Saturday, January 12, 2013

Priority bus lanes on the Pulaski Skyway

Last month I told you how much the Pulaski Skyway degrades our urban environment just by carrying 30,000 cars into Manhattan, and observed that Chris Christie is planning to rebuild it using $1.8 billion that had been dedicated to building the ARC train tunnel. Now the New Jersey Department of Transportation has announced that for the first two-year stage of the rebuilding they will close the Manhattan-bound half of the highway beginning "after the Super Bowl" in February 2014.

I'm going to let this comment by Jeff Tittel, longtime director of the New Jersey Sierra Club, pass without comment for now: "There are ways to fix the Pulaski Skyway without creating a traffic nightmare. They should just build a new parallel span to replace the Skyway."

In my opinion it's great that they're shutting down the Skyway; if they would only leave it closed we would be making progress. But what about New Jersey residents who need to get into the city (or into Jersey City)? Janna Chernetz of the Tri-State Transportation Campaign hits it on the head: "To mitigate this transportation nightmare, Port Authority, New Jersey DOT, the Turnpike Authority and NJ Transit will need to work together to minimize the impacts to motorists and transit users," she told the Star-Ledger. "This can be done in the short term by increasing NJ Transit rail and PATH service and expanding bus service — with priority bus lanes — on area roadways."

I expect that we won't see too many people shifting to trains, because the trains are already full during rush hours, but there will probably be a decent increase in ridership on Manhattan-bound express buses. After the highway is reopened we'll probably see most of those people shift right back, depending of course on how long Christie manages to prop up the other components of car dependence like low gas prices and cheap parking.

So where to put those priority bus lanes? Well, we could always use another Lincoln Tunnel Exclusive Bus Lane. Or the shoulder lane that the New Jersey DOT is planning to open on the Newark Bay Bridge could be buses-only. But the best place to put the buses is on the Skyway itself.

If you think about it, there's no real good reason to have the Skyway functioning in only one direction. Instead of using the two north lanes for outbound cars, the New Jersey DOT could make them a two-way exclusive busway. It's true that both buses and trucks are currently banned from the Skyway, but that's not a weight issue, it's because they had too many crashes with cars. If there are only professional bus drivers using the road, the chance of a collision goes way down.

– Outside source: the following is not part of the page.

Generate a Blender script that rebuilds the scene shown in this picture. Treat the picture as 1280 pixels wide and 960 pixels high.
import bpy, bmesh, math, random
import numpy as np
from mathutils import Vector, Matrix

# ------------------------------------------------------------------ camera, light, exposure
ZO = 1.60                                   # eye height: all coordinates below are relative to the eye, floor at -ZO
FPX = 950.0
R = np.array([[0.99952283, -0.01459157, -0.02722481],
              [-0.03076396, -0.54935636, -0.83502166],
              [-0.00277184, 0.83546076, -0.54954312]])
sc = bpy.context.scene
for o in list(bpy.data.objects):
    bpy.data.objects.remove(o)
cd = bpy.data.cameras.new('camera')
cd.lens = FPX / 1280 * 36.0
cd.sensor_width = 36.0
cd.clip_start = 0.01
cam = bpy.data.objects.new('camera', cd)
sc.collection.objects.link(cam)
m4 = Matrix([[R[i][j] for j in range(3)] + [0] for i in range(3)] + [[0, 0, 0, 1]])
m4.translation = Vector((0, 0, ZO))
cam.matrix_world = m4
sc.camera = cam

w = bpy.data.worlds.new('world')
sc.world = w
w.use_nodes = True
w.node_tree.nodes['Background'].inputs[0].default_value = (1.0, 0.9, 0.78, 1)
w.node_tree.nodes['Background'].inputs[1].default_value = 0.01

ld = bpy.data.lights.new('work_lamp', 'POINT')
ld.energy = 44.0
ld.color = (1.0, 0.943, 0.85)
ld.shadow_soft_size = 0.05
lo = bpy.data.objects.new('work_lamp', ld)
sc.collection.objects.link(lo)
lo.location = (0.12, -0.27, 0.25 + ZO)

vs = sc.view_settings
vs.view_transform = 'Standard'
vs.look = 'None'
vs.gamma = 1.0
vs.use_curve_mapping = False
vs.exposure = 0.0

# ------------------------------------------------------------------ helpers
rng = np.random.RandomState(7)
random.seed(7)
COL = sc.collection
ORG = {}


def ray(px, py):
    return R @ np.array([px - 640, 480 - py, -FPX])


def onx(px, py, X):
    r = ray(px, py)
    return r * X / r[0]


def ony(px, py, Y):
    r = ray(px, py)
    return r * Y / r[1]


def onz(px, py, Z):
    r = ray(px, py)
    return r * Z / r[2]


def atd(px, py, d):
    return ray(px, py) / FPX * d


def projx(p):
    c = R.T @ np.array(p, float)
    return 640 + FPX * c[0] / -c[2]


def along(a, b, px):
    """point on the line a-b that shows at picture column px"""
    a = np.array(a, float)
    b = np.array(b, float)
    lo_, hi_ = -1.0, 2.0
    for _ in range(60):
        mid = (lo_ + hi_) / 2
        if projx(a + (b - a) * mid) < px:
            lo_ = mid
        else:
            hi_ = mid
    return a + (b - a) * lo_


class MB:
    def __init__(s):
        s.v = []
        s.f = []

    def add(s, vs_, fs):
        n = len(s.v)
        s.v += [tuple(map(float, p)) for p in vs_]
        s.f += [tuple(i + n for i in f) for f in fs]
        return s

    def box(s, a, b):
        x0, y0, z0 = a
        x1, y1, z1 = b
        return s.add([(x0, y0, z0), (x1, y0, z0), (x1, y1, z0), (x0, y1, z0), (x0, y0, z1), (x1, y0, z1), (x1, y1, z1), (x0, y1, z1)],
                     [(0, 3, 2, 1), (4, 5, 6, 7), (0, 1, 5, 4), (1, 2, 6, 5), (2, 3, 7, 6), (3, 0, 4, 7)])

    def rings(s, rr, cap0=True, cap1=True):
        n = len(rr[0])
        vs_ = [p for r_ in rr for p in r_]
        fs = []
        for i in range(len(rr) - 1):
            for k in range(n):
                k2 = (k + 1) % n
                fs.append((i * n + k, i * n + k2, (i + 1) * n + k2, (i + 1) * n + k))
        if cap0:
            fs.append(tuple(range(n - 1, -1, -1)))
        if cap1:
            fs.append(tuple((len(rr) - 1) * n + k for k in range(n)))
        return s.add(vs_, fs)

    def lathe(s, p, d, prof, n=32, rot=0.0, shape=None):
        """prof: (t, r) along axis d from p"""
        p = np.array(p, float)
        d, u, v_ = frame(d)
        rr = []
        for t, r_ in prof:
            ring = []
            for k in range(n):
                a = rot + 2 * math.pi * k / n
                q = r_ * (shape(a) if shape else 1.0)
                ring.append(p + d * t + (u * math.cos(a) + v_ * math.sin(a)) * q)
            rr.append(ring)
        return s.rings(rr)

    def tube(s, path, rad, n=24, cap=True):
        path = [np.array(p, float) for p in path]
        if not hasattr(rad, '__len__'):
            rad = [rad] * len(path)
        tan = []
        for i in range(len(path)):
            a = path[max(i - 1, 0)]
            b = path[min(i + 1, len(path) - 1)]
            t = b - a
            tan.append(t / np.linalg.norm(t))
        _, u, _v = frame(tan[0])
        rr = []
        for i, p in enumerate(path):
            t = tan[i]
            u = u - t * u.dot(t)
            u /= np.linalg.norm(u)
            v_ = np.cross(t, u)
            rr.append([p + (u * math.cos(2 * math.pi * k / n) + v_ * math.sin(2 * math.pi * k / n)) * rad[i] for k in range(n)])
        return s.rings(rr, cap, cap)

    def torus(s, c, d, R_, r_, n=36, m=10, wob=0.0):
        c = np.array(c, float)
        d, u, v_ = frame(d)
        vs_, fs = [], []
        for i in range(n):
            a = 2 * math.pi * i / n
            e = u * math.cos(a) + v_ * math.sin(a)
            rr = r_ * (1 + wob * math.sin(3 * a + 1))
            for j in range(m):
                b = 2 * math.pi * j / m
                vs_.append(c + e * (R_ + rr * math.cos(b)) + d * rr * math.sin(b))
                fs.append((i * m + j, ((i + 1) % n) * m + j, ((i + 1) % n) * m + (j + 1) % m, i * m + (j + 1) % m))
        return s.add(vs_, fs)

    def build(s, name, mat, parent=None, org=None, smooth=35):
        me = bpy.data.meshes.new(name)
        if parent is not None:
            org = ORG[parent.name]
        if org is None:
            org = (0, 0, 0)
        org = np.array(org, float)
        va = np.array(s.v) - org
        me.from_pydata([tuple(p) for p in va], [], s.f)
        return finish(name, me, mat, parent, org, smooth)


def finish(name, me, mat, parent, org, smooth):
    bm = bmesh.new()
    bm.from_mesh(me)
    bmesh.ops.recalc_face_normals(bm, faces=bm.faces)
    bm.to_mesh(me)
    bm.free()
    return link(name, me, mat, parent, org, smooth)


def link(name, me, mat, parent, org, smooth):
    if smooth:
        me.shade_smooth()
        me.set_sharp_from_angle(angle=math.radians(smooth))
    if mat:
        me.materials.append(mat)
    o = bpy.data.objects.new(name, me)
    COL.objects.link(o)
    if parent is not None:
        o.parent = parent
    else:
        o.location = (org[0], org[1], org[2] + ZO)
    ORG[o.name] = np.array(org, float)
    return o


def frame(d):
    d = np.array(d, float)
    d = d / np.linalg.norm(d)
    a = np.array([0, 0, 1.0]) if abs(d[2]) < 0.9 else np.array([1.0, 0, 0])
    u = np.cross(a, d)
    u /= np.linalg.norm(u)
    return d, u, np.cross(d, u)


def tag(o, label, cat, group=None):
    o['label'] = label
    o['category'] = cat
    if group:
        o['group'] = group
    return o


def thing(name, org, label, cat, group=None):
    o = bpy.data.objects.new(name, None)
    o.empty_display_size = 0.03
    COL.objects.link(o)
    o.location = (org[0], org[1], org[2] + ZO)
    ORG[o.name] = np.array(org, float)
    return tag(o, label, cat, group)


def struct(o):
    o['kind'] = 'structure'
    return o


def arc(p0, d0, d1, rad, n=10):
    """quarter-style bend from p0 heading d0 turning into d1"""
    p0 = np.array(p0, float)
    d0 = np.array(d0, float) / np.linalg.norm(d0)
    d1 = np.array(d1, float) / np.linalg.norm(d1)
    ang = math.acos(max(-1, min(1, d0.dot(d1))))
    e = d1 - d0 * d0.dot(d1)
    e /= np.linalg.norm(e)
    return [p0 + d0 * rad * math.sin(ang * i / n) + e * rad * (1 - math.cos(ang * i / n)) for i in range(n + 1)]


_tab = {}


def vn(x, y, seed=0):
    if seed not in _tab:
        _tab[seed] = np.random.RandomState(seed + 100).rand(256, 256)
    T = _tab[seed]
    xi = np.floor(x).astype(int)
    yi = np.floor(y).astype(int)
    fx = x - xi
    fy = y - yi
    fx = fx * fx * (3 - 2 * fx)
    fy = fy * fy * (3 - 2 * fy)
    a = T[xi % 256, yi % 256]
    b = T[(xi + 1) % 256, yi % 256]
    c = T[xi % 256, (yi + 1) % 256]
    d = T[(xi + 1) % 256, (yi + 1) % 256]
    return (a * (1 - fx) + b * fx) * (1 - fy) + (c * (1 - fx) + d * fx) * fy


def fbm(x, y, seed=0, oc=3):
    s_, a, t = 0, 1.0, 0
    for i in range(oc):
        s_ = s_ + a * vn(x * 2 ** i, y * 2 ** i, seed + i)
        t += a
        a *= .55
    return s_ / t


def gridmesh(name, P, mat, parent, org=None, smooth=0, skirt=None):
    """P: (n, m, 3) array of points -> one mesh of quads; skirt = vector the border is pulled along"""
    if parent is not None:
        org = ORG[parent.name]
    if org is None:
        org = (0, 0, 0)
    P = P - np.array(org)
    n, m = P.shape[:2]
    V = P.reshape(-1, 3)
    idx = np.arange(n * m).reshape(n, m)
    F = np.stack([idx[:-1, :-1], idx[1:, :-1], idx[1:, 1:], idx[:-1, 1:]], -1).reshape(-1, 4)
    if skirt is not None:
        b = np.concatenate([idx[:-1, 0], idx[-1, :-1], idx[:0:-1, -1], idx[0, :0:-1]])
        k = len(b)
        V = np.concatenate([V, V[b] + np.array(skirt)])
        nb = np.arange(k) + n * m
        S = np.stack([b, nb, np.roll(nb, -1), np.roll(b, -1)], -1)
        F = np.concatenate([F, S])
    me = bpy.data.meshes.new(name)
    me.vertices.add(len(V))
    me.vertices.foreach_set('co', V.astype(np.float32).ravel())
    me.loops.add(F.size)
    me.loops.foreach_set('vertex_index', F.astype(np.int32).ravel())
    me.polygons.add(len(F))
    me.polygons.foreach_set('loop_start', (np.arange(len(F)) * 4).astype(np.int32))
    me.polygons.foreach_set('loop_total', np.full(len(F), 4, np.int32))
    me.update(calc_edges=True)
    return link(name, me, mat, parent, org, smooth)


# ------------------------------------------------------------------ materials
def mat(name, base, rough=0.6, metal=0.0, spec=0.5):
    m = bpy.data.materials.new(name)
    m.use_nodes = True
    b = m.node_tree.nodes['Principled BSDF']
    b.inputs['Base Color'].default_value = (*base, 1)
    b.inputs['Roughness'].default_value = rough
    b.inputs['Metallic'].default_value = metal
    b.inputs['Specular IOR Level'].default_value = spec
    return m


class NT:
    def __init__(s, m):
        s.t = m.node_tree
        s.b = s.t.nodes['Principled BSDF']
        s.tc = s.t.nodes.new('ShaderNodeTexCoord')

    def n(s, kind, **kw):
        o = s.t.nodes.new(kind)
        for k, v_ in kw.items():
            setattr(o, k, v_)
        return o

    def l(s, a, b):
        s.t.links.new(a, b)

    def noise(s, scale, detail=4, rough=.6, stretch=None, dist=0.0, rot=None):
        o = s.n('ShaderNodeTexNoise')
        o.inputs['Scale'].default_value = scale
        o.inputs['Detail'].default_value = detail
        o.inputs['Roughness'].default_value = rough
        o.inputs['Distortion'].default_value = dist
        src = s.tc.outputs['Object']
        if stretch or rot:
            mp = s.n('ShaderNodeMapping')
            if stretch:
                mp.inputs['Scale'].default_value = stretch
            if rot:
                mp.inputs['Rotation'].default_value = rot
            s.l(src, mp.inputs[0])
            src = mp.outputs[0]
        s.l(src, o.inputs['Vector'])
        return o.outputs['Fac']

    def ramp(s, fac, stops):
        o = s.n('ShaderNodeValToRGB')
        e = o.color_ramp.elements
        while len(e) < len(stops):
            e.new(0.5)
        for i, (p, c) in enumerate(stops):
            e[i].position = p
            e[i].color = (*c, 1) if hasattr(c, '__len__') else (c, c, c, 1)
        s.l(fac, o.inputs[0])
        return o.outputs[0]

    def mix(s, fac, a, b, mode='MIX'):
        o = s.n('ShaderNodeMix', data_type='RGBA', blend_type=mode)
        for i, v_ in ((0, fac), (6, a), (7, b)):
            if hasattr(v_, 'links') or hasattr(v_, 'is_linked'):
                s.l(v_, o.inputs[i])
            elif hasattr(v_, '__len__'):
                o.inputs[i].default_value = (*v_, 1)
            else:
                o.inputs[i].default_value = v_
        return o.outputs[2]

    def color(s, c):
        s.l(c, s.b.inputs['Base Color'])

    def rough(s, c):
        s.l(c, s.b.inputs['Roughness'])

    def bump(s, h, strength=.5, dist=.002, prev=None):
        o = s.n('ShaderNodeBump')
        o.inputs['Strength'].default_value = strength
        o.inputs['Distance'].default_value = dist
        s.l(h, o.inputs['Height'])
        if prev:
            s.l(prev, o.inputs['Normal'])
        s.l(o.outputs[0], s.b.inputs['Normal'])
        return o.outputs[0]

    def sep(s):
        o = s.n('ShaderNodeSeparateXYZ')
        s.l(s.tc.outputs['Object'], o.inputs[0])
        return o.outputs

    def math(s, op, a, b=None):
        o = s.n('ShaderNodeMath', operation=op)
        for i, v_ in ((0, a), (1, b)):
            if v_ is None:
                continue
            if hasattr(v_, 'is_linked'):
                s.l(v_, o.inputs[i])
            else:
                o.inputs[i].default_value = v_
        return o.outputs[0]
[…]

The question remains how best to accommodate all those buses in Manhattan. There's been a lot of criticism of the New Jersey Transit managers who left trains in the flood zone, with good reason, but another spectacular failure of management was the state government's bungling of the emergency bus/ferry system that replaced the disabled commuter rail and PATH lines. It illustrates the importance of terminal management.

The buses could just drop people off at the Liberty State Park ferry docks, like they did during the hurricane. They could go into Manhattan and park, further angering the crazy NIMBYs that have the ear of Daniel Squadron.

The best place to store these buses is in Brooklyn: to have them go right down West Street or Broadway and through the Brooklyn Battery Tunnel to Red Hook and Spring Creek. They could even make a few stops along the way, adding transit service for people in those areas.

1 comment:

arcady said...

Looking at PATH timetables, during peak periods, there are 15 trains per hour on the NWK-WTC and JSQ-33rd lines, and only 10 trains per hour on HOB-WTC and HOB-33rd, so it seems like Hoboken has some spare capacity, if we can assume that 30 trains per hour is the practical limit of capacity. If there's a perfect uptown/downtown split, and you can pack 1.5 buses worth of passengers into a PATH car, that's about 100 buses per hour worth of potential spare capacity. And while it's not a one-seat ride, a fast bus to PATH might be a pretty appealing alternative to a slow bus to an NJ Transit train.